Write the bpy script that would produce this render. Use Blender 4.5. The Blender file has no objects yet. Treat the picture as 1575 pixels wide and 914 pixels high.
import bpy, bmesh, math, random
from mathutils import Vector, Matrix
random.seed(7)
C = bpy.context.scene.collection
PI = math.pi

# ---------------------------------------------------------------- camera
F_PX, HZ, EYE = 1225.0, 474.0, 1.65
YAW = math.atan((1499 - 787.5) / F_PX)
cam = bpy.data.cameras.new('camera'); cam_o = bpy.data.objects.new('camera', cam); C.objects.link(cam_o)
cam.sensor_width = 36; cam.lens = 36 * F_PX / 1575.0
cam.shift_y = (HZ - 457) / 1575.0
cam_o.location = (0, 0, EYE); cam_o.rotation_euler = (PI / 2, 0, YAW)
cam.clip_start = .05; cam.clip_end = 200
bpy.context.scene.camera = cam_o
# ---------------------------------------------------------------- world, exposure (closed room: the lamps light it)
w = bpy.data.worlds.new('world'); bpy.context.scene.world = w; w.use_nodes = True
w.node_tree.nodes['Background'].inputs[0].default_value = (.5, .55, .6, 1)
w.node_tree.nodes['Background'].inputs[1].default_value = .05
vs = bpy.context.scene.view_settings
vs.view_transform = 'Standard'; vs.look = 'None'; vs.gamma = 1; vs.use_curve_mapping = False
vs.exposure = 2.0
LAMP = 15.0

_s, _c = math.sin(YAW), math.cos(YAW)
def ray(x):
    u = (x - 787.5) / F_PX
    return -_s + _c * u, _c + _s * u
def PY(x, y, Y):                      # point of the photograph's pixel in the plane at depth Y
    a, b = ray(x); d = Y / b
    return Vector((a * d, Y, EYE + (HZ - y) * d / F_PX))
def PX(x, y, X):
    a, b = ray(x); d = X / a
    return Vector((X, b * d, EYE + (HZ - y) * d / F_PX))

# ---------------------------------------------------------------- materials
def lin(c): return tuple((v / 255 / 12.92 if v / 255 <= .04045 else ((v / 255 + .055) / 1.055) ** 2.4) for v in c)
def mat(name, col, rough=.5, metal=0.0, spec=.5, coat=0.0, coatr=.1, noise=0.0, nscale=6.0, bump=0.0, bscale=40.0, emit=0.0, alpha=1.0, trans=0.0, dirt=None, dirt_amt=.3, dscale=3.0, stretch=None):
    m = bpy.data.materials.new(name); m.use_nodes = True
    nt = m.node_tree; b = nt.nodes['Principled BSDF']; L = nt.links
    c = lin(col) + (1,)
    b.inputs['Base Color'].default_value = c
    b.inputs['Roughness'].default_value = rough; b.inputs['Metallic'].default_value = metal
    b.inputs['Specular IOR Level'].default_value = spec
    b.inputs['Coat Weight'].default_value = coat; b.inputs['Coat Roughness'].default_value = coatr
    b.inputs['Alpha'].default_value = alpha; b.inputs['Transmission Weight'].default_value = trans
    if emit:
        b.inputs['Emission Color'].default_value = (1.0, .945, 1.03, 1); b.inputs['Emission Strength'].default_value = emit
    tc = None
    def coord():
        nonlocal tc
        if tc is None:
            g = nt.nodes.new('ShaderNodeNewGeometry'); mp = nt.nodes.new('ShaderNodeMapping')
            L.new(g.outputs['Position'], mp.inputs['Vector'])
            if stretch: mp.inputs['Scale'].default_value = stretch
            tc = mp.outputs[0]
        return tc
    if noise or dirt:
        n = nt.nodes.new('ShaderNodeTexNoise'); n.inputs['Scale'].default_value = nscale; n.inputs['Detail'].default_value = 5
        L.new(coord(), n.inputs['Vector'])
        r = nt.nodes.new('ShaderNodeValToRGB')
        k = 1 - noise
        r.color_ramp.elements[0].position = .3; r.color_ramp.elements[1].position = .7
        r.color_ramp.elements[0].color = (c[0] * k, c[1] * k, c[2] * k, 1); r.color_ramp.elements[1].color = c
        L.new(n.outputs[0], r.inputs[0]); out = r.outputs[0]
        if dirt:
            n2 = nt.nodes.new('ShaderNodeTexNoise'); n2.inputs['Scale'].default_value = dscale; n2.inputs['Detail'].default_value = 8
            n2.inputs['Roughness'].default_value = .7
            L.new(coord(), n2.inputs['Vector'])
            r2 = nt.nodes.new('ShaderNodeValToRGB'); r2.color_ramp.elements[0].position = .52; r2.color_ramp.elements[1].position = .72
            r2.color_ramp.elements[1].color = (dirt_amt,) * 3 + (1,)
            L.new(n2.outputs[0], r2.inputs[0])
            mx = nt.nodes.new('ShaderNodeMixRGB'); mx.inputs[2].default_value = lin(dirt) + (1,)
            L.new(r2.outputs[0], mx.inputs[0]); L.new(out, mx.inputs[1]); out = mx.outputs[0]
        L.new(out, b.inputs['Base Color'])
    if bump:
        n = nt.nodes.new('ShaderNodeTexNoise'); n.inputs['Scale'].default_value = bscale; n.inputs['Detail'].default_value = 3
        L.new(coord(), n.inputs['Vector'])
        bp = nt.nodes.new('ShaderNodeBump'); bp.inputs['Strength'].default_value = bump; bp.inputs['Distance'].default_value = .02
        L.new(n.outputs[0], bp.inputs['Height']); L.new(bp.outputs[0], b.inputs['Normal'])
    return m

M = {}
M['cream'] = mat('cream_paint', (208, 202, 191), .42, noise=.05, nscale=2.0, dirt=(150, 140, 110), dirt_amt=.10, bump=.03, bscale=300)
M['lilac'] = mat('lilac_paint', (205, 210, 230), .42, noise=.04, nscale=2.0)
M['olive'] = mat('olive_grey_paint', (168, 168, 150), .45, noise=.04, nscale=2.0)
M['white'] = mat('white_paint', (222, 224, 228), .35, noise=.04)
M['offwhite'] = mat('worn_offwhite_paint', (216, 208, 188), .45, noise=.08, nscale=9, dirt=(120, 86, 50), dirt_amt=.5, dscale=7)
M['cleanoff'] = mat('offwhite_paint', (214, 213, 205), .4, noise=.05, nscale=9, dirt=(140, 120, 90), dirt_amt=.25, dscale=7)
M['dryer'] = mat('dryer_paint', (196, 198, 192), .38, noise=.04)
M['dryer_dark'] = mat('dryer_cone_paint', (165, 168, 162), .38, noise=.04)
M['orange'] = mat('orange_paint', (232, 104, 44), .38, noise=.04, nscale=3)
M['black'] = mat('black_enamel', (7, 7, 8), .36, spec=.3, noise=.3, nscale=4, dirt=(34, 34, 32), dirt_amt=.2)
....
What you need to do: Go through the listing and print each line exactly as it appears.

Output below:
Write the bpy script that would produce this render. Use Blender 4.5. The Blender file has no objects yet. Treat the picture as 1575 pixels wide and 914 pixels high.
import bpy, bmesh, math, random
from mathutils import Vector, Matrix
random.seed(7)
C = bpy.context.scene.collection
PI = math.pi

# ---------------------------------------------------------------- camera
F_PX, HZ, EYE = 1225.0, 474.0, 1.65
YAW = math.atan((1499 - 787.5) / F_PX)
cam = bpy.data.cameras.new('camera'); cam_o = bpy.data.objects.new('camera', cam); C.objects.link(cam_o)
cam.sensor_width = 36; cam.lens = 36 * F_PX / 1575.0
cam.shift_y = (HZ - 457) / 1575.0
cam_o.location = (0, 0, EYE); cam_o.rotation_euler = (PI / 2, 0, YAW)
cam.clip_start = .05; cam.clip_end = 200
bpy.context.scene.camera = cam_o
# ---------------------------------------------------------------- world, exposure (closed room: the lamps light it)
w = bpy.data.worlds.new('world'); bpy.context.scene.world = w; w.use_nodes = True
w.node_tree.nodes['Background'].inputs[0].default_value = (.5, .55, .6, 1)
w.node_tree.nodes['Background'].inputs[1].default_value = .05
vs = bpy.context.scene.view_settings
vs.view_transform = 'Standard'; vs.look = 'None'; vs.gamma = 1; vs.use_curve_mapping = False
vs.exposure = 2.0
LAMP = 15.0

_s, _c = math.sin(YAW), math.cos(YAW)
def ray(x):
    u = (x - 787.5) / F_PX
    return -_s + _c * u, _c + _s * u
def PY(x, y, Y):                      # point of the photograph's pixel in the plane at depth Y
    a, b = ray(x); d = Y / b
    return Vector((a * d, Y, EYE + (HZ - y) * d / F_PX))
def PX(x, y, X):
    a, b = ray(x); d = X / a
    return Vector((X, b * d, EYE + (HZ - y) * d / F_PX))

# ---------------------------------------------------------------- materials
def lin(c): return tuple((v / 255 / 12.92 if v / 255 <= .04045 else ((v / 255 + .055) / 1.055) ** 2.4) for v in c)
def mat(name, col, rough=.5, metal=0.0, spec=.5, coat=0.0, coatr=.1, noise=0.0, nscale=6.0, bump=0.0, bscale=40.0, emit=0.0, alpha=1.0, trans=0.0, dirt=None, dirt_amt=.3, dscale=3.0, stretch=None):
    m = bpy.data.materials.new(name); m.use_nodes = True
    nt = m.node_tree; b = nt.nodes['Principled BSDF']; L = nt.links
    c = lin(col) + (1,)
    b.inputs['Base Color'].default_value = c
    b.inputs['Roughness'].default_value = rough; b.inputs['Metallic'].default_value = metal
    b.inputs['Specular IOR Level'].default_value = spec
    b.inputs['Coat Weight'].default_value = coat; b.inputs['Coat Roughness'].default_value = coatr
    b.inputs['Alpha'].default_value = alpha; b.inputs['Transmission Weight'].default_value = trans
    if emit:
        b.inputs['Emission Color'].default_value = (1.0, .945, 1.03, 1); b.inputs['Emission Strength'].default_value = emit
    tc = None
    def coord():
        nonlocal tc
        if tc is None:
            g = nt.nodes.new('ShaderNodeNewGeometry'); mp = nt.nodes.new('ShaderNodeMapping')
            L.new(g.outputs['Position'], mp.inputs['Vector'])
            if stretch: mp.inputs['Scale'].default_value = stretch
            tc = mp.outputs[0]
        return tc
    if noise or dirt:
        n = nt.nodes.new('ShaderNodeTexNoise'); n.inputs['Scale'].default_value = nscale; n.inputs['Detail'].default_value = 5
        L.new(coord(), n.inputs['Vector'])
        r = nt.nodes.new('ShaderNodeValToRGB')
        k = 1 - noise
        r.color_ramp.elements[0].position = .3; r.color_ramp.elements[1].position = .7
        r.color_ramp.elements[0].color = (c[0] * k, c[1] * k, c[2] * k, 1); r.color_ramp.elements[1].color = c
        L.new(n.outputs[0], r.inputs[0]); out = r.outputs[0]
        if dirt:
            n2 = nt.nodes.new('ShaderNodeTexNoise'); n2.inputs['Scale'].default_value = dscale; n2.inputs['Detail'].default_value = 8
            n2.inputs['Roughness'].default_value = .7
            L.new(coord(), n2.inputs['Vector'])
            r2 = nt.nodes.new('ShaderNodeValToRGB'); r2.color_ramp.elements[0].position = .52; r2.color_ramp.elements[1].position = .72
            r2.color_ramp.elements[1].color = (dirt_amt,) * 3 + (1,)
            L.new(n2.outputs[0], r2.inputs[0])
            mx = nt.nodes.new('ShaderNodeMixRGB'); mx.inputs[2].default_value = lin(dirt) + (1,)
            L.new(r2.outputs[0], mx.inputs[0]); L.new(out, mx.inputs[1]); out = mx.outputs[0]
        L.new(out, b.inputs['Base Color'])
    if bump:
        n = nt.nodes.new('ShaderNodeTexNoise'); n.inputs['Scale'].default_value = bscale; n.inputs['Detail'].default_value = 3
        L.new(coord(), n.inputs['Vector'])
        bp = nt.nodes.new('ShaderNodeBump'); bp.inputs['Strength'].default_value = bump; bp.inputs['Distance'].default_value = .02
        L.new(n.outputs[0], bp.inputs['Height']); L.new(bp.outputs[0], b.inputs['Normal'])
    return m

M = {}
M['cream'] = mat('cream_paint', (208, 202, 191), .42, noise=.05, nscale=2.0, dirt=(150, 140, 110), dirt_amt=.10, bump=.03, bscale=300)
M['lilac'] = mat('lilac_paint', (205, 210, 230), .42, noise=.04, nscale=2.0)
M['olive'] = mat('olive_grey_paint', (168, 168, 150), .45, noise=.04, nscale=2.0)
M['white'] = mat('white_paint', (222, 224, 228), .35, noise=.04)
M['offwhite'] = mat('worn_offwhite_paint', (216, 208, 188), .45, noise=.08, nscale=9, dirt=(120, 86, 50), dirt_amt=.5, dscale=7)
M['cleanoff'] = mat('offwhite_paint', (214, 213, 205), .4, noise=.05, nscale=9, dirt=(140, 120, 90), dirt_amt=.25, dscale=7)
M['dryer'] = mat('dryer_paint', (196, 198, 192), .38, noise=.04)
M['dryer_dark'] = mat('dryer_cone_paint', (165, 168, 162), .38, noise=.04)
M['orange'] = mat('orange_paint', (232, 104, 44), .38, noise=.04, nscale=3)
M['black'] = mat('black_enamel', (7, 7, 8), .36, spec=.3, noise=.3, nscale=4, dirt=(34, 34, 32), dirt_amt=.2)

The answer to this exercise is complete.